Subscriptions listen for all events published under a specified prefix by devices on your Particle account and are not tied to individual devices. You do not need 5 subscriptions for 5 devices if they are all publishing with the same event prefix. When devices are publishing similar data it is best practice to use a single subscription handler instead of using several.

In your situation you could have the xenons publish events with identical prefixes but unique suffixes containing uniformly formatted payloads holding the sensor data. The argon would parse the suffixes in the subscription handler, allowing the argon to know which xenon is reporting the incoming sensor data, and then do whatever you wish with the sensor data.

As for why the number of Mesh subscriptions is capped at 5 is unknown to me. I’d imagine that 5 is the most stable limit the Particle Firmware Engineers found, and frankly if you need more than 5 subscriptions you are likely doing something wrong.

Also, you mention 3G potential but you are asking about the argon. Are you aware that the argon is the Wi-Fi + Mesh board?

3 Likes

Got it. Just don’t seem elegant coding.

On this forum there a is a decent write-up on using JSON. Use JSON to send data between Particles

just use Mesh.publish/subscribe instead of Particle.publish/subscribe

3G - 3rd Generation Particle devices

That's open for debate.
You can elegantly code around that limit when you have your subscription handler act as dispatcher function with common tasks for one of the five individual categories concentrated in the dispatcher and handing off the individual work to individual functions.

4 Likes

About the subscription:

So if you have 10 devices all pub a temp every 5 seconds (example). Your gateway is subbed to the “temp” event. Can it handle all 10 if they pub at the same or near same time?

1 Like

Short answer is yes. It should be able to handle many messages coming in very quickly. You'll get a few milliseconds delay between all the readings. I have been testing with my heartbeat code with 4 endpoints and 1 gateway. The gateway publishes an event every 10 seconds to which all the endpoints respond simultaneously. There are usually a few milliseconds between each response received on the gateway. I'd be curious to test the results with 10 endpoints on the mesh.
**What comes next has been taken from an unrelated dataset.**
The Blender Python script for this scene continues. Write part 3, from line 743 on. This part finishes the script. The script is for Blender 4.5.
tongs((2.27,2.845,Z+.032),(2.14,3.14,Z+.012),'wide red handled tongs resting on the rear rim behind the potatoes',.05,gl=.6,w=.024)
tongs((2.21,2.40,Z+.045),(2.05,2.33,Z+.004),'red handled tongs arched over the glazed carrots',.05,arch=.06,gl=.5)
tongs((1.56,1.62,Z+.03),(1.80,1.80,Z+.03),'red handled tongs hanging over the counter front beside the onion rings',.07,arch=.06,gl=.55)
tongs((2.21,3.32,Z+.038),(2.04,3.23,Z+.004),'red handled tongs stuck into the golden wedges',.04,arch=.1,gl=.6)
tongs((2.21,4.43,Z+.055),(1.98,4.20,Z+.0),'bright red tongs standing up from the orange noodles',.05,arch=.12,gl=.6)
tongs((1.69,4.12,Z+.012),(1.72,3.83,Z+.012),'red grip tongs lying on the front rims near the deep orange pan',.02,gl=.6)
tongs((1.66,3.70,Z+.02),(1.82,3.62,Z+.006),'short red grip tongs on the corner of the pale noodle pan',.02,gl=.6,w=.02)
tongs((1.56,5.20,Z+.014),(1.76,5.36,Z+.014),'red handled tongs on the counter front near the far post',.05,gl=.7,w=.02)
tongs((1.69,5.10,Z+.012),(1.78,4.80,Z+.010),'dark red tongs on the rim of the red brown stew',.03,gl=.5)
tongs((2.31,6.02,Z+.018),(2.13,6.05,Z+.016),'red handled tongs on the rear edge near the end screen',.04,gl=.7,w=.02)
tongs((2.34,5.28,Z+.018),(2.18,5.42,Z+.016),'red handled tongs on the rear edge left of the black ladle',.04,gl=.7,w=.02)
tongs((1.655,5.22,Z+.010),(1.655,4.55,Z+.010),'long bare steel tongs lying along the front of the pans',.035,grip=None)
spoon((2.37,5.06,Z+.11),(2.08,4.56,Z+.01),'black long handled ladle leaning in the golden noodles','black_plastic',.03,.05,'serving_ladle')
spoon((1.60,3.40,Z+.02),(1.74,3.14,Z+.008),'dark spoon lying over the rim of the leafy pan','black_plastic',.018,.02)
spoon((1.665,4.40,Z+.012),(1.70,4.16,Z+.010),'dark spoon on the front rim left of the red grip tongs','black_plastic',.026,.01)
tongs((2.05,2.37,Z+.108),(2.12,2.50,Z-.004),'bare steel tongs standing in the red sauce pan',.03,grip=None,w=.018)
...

To accommodate the possible flood of responses, you must adhere to good code design on your subscribe function. You must record the data to a variable (an array or something) and then process the results in the loop(), not the callback function. I was a bit paranoid about that so I rewrote the callback in v0.3.1 so that I did as little processing in the callback as possible.

With all that said, you might have issues doing OTA firmware updates when the mesh network is stressed. When an OTA firmware update starts, you may miss some messages published on the mesh, or the OTA update may timeout and report failure. It's still something I hope Particle will be reviewing for future OS versions.

Edit: Here's a typical response when all nodes respond simultaneously. Now I do realize that there may be a slight delay for each gateway heartbeat request to be received by the endpoint. That delay may be amplified when the endpoint sends the heartbeat response. But we're probably talking microseconds.

image

4 Likes

To add to that, while you should be safe when it comes to processing speed but since the mesh communication is UDP based there is no guaranteed delivery of any given packet - especially in complex topologies you may need to distinguish between data that is vital and data that can be lost.
For vital data, you should incorporate some acknowledgement scheme.